Russia is now focused on securing and expanding its gains in the eastern Donbas region, near the border and home to pro-Russian separatists, as well as the southern coast.

Ukrainian Foreign Minister Dmytro Kuleba warned that the "Russian offensive in the Donbas is a ruthless battle, the largest one on European soil since WWII." "The coming weeks of the war will be difficult," Ukraine’s President Volodymyr Zelensky said Monday after regional leaders and residents reported heavy bombardments.

"The most difficult fighting situation" was in Donbas, he said, singling out the worst-hit towns of Bakhmut, Popasna and Severodonetsk. Ukraine’s armed forces said Russian troops were conducting non-stop "offensive operations" in the region.

In the village of Yakovlivka, on a major stretch of the eastern front, 55-year-old Ukrainian soldier Andriy hid in a ditch as shells fired by encroaching Russians whistled past. "Our guys have stopped firing back," he whispered after glancing up and down the road.

"We do not want to provoke them because then the Russians will start shooting at us even harder." The governor of Lugansk said Russia had sent thousands of troops to capture his region and that Severodonetsk was under massive attack. Sergiy Gaidai warned an estimated 15,000 civilians still in the city that it was too late to leave.

"Stay in a shelter, because such a density of shelling will not allow us to calmly gather people and come for them," he said on Telegram. He later said four people died on Tuesday after Russian forces fired on the Azot chemical plant in Severodonetsk, where several bomb shelters had been set up.

Another resident who was injured in a central part of the city later died, he added. More than six million people have fled Ukraine and eight million have been internally displaced since the war broke out, according to the United Nations.

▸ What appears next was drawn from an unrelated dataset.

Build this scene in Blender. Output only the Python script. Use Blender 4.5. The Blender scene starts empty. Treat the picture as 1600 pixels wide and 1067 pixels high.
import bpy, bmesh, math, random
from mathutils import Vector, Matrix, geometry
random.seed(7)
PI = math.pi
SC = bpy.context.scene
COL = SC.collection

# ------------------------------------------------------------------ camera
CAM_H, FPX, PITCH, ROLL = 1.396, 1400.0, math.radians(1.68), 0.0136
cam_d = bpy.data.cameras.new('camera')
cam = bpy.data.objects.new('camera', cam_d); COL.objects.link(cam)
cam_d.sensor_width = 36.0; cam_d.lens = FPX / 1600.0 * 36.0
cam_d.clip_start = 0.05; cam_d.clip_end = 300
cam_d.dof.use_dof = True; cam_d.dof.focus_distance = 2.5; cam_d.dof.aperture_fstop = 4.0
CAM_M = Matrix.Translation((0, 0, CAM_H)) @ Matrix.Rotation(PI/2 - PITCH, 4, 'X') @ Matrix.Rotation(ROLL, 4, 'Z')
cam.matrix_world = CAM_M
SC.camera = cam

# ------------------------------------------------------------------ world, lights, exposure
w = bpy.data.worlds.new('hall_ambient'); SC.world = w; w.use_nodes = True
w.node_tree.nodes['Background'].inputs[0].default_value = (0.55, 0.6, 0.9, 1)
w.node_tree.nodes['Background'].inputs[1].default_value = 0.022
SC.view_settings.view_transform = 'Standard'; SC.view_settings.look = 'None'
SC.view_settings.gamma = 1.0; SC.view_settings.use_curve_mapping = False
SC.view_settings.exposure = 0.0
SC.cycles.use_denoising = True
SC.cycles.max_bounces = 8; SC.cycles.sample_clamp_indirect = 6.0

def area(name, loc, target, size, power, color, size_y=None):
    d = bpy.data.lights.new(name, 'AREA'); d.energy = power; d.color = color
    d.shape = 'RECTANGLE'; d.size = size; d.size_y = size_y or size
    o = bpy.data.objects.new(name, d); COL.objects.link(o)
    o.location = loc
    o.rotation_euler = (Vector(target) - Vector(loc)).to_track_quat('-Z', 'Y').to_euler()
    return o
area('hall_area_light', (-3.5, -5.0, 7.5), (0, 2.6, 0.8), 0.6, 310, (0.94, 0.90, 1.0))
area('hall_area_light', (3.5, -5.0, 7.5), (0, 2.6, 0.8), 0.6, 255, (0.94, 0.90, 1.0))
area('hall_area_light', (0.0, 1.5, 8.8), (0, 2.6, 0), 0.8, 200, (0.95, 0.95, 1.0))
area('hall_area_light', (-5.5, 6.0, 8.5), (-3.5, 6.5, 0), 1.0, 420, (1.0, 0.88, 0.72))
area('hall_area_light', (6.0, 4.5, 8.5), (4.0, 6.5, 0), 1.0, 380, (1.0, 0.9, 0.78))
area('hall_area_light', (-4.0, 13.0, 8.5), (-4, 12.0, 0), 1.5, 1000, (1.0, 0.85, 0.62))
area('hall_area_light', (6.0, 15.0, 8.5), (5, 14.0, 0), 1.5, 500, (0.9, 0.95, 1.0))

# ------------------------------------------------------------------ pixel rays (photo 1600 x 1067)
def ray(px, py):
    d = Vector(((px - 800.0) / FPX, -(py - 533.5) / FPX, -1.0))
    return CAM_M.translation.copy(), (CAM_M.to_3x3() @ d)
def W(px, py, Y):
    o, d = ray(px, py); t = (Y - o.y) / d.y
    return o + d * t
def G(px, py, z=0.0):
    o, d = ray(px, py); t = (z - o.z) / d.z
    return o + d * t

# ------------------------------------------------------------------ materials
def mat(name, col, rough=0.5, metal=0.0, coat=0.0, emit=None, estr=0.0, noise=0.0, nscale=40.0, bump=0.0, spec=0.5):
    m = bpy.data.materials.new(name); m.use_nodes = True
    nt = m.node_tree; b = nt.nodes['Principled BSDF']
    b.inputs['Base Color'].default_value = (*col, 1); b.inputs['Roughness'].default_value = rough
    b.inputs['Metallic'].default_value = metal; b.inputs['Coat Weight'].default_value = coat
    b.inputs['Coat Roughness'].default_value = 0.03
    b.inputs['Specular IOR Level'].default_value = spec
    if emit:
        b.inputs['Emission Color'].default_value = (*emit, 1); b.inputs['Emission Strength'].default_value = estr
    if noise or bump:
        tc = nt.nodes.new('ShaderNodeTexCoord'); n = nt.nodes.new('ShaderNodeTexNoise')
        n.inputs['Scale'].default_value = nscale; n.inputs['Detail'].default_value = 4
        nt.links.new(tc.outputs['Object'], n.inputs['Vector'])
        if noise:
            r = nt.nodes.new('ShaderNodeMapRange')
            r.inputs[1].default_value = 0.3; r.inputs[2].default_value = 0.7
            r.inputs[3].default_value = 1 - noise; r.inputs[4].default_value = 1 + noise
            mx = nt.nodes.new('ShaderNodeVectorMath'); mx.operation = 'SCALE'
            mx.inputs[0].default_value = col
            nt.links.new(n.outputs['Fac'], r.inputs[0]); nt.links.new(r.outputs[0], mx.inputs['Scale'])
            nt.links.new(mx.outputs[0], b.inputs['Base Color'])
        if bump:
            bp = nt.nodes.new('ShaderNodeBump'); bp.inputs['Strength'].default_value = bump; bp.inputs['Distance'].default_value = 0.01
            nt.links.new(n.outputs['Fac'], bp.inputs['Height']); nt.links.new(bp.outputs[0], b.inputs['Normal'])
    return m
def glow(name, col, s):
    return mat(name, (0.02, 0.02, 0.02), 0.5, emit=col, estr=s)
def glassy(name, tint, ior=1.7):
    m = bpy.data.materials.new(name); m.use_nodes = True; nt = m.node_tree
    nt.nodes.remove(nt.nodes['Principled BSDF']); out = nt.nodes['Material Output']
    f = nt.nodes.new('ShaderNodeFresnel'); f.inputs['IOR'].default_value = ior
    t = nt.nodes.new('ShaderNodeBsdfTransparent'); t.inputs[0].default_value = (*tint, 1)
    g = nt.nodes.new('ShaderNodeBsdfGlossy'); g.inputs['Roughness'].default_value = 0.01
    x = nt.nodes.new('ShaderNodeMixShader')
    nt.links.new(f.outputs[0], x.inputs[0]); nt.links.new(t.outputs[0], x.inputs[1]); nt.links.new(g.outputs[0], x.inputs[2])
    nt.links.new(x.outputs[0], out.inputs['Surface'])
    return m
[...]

Speaking to regional counterparts from the Russia-led Collective Security Treaty Organisation, Russia’s Shoigu blamed his country’s slow advance on a "deliberate" attempt to avoid civilian casualties.

"We are not rushing to meet deadlines," added the secretary of Russia’s Security Council, Nikolai Patrushev, in an interview. Kyiv has pleaded with Western allies to send more weapons faster and take tougher action against Moscow.

The head of Ukrainian military intelligence, Kyrylo Budanov, said delays in getting to the frontline had left Kyiv "catastrophically short of heavy weapons". He said, however, that he expected a "turning point" by August as they come through, in an interview to news outlet Ukrainska Pravda.

Speaking to political and business elites at the World Economic Forum in Davos on Monday, Zelensky urged an international oil embargo on Russia, as well as punitive measures against all its banks and the shunning of its IT sector. The EU has proposed a ban on Russian oil imports, although Hungary is blocking the measure.

Some semblance of normality returned to Ukraine’s second city of Kharkiv, where the metro was reopened Tuesday after months of use as a bomb shelter. "We decided to relaunch services because we have to relaunch the economy," mayor Igor Terekhov told journalists, adding that train rides would be free for the next two weeks.

The Kharkiv metro, with 30 stations, has sheltered thousands of residents seeking to escape indiscriminate shelling on the city, which is adjacent to the Russian border. Meanwhile, Russian lawmakers on Tuesday backed legislation allowing prosecutors to shut down foreign media outlets without a court order, in the latest move against the press during Moscow’s military offensive in Ukraine.

The lower house State Duma adopted in first reading amendments allowing authorities "to quickly respond and give a mirror response to unfriendly actions against our media abroad". Russian state-run media including television network RT and news agency Sputnik have been banned in several Western countries since Russia sent troops into Ukraine on February 24.

The new legislation would allow the prosecutor general to unilaterally shut down foreign media operating in Russia if foreign governments take "hostile" steps against Russian media abroad.